También, Hergé, el creador de Tintín, a través de su cómic El tesoro de Rackham el Rojo, nos inocula la enseñanza de que de poco sirve recorrer el mundo para encontrar tesoros, que tal vez tengamos muy cerca, si no podemos verlos.
Un factor adicional es cuestionarse si nos colmará tanto como pensamos el hecho de lograr la anhelada, ansiada y onírica meta que tanto sudor nos ha hecho derramar. El hombre se termina acostumbrando a todo, incluso a la gloria y la riqueza.
Y a este tríptico de dudas que nos asaltan, agreguémosle la consabida advertencia de las Sagradas Escrituras, esa que reza que lo que sembramos en este mundo se lo termina tragando la tierra.
Así pues, no cabe duda de que lo que hacemos en vida es caduco, perecedero, efímero, fugaz. Ya lo decía el filósofo Alan Watts: “El hombre sufre a causa de su sed de poseer lo que es esencialmente transitorio”.
Por consiguiente, mi solución al dilema de que lo que sembramos en este mundo se lo termina tragando la tierra es dar a lo que hacemos en vida una dimensión sobrenatural, tributárselo como ofrenda a Dios, para que, así, nuestras acciones terrenales hagan germinar frutos en el Cielo. Séneca nos legó el proverbial consejo de que lo que hiciésemos en vida tuviese su eco en la eternidad.
De este modo, rezando después de pelear por un objetivo situado en un horizonte lejano, como ofrenda a Dios de mis esfuerzos invertidos, consigo que el tiempo dedicado no se lo trague la tierra, sino que, como decía Séneca, tenga su eco en la eternidad.
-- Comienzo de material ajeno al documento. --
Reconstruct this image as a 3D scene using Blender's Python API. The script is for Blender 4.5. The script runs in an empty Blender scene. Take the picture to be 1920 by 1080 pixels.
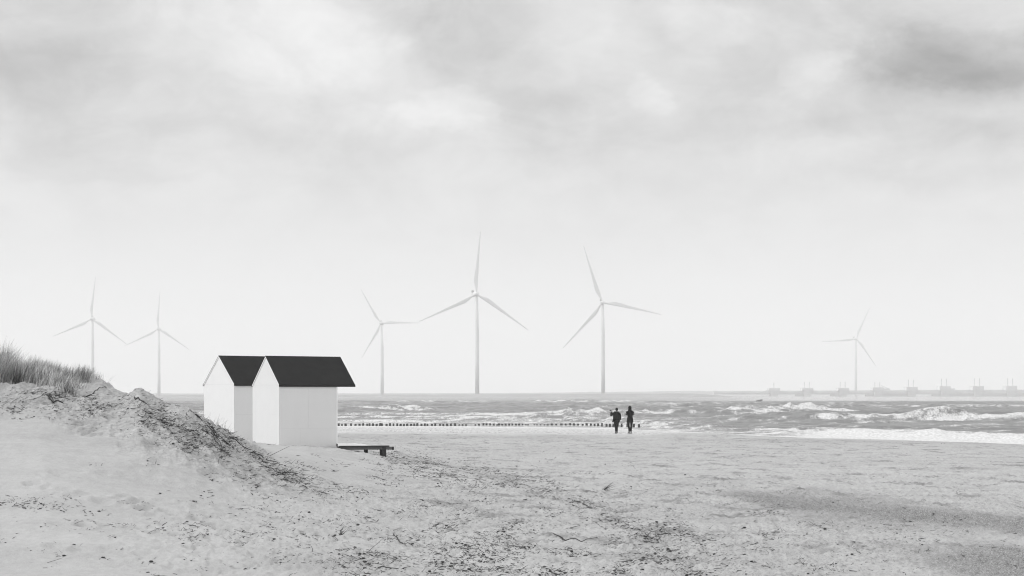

Ahora, por ejemplo, que estoy perdiendo una cantidad ingente, por no decir desorbitada, exorbitante, faraónica, paquidérmica o elefantiásica, de peso, a causa de un más que justificado aldabonazo de las autoridades sanitarias, estoy estabulado, entre cien minutos y dos horas al día, sobre una elíptica, meneando con ahínco y frenesí mi adiposo esqueleto.
Pues bien, mi mayor motivación para soportar tal volumen de tiempo sobre la misma es el rezar un misterio del Rosario cada x minutos, porque me empuja a darle una dimensión sobrenatural al esfuerzo invertido, a que tenga su eco en la eternidad, en vez de que se lo trague la tierra.
Imaginemos que, debido a mi acreditada fragilidad, recuperase todo el peso perdido. Al menos, tendría el consuelo de que sembré frutos en el Cielo mientras hacía deporte a base de rezar misterios del Rosario, es decir, que mi tesón, brío y denuedo no fueron del todo estériles, que lo que hice no se lo tragó la tierra, sino que goza de su eco en la eternidad.
Y esta dimensión sobrenatural es extensible a todas las atmósferas de nuestra vida. De ahí, que tenga tanto sentido el aforismo latino ora et labora, consistente en ofrecerle el trabajo a Dios a modo de alabanza y oración.
Cándido, de Voltaire, nos enseñó que más vale cultivar el propio jardín interior que buscar hipotéticos tesoros allende los mares. En consecuencia, optemos por sembrar en beneficio de nuestra alma y en detrimento de la mundanidad, para que nuestras acciones tengan eco en la eternidad y no se las trague la tierra.